Over the last five years, I have also realised that I am not alone in this adventure. I have spoken to other people about their experiences coming through a burnout to the other side.
What is clear from everyone is that they have all won a battle. They have all had to do the same work to unpack and examine their stories and start to deal with the shadows.
And they all have a day when they decided to choose themselves and their own well-being and to let go of the stories.
For one, it was a motorbike accident, or a colleague who dropped down dead at work. For another, it was the day she realised that she was so tired she couldn’t remember how to make spaghetti Bolognese for her kids.
But whatever the trigger, one day there was a choice. And they made it.
* * *
And it is doing this work for myself, speaking to others who have also done it, and realising just how long we all took to learn these lessons that have inspired me to write this book.
Why should you have to wait until your world is falling apart to start to make different choices?
What if you could understand that you too have certain truths
that you live by? What if you could allow yourself to challenge and change those truths? And allow that knowledge to help you make better choices?

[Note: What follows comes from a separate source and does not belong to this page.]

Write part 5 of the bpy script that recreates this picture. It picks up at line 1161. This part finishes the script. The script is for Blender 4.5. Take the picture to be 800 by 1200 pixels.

And make them before it is too late.
That is my wish for you.
Challenge
Let’s talk about choices. The ones we make and the ones we don’t make.
We make choices every day: big ones and small ones. And the choices we make define who we are and who we become.
Of course, we hope that all the choices we make are made freely. But often we are faced with situations where we tell ourselves we don’t have a choice. There is no realistic option but a single course of action.
We believe that to be an absolute truth, but it is here that I have come to understand that this is just a story we tell ourselves.
Before going on, though, let me just make it clear what I am not talking about.
I am not talking about the low-income parents who have no choice but to work three jobs on minimum wage just to be able to put food on the table or someone in a burning building who has no choice but to get out of there.
What I am talking about is when you don’t stand up to the bully because the bully is the boss, and you believe you don’t have a choice. Or when you believe that you have to carry the load of all the work on your shoulders because you think no one else could do it as well as you and so you don’t have a choice. Or when you stay in a shitty job that sucks away your soul and keeps you from your family because you believe you don’t have a choice because you have to pay the mortgage for the big car, the big house, and the big holidays.
It’s in those situations where I have come to learn that it’s just a story. A story we tell ourselves. About how we don’t have a choice.
And you know what. That’s okay. That’s human. Telling ourselves this kind of story is part of being human.
Because, of course, the story comes from somewhere. It comes from the rules that we have about how we need to live our lives. Rules that become the truth.
They are rules that we learned as kids from our parents and our teachers, and they are rules that are reinforced through our own life experience.
Often, those rules propel us forward. They keep us safe and lead us toward the best form of ourselves.
But many don’t. They lead us instead into pain and regret.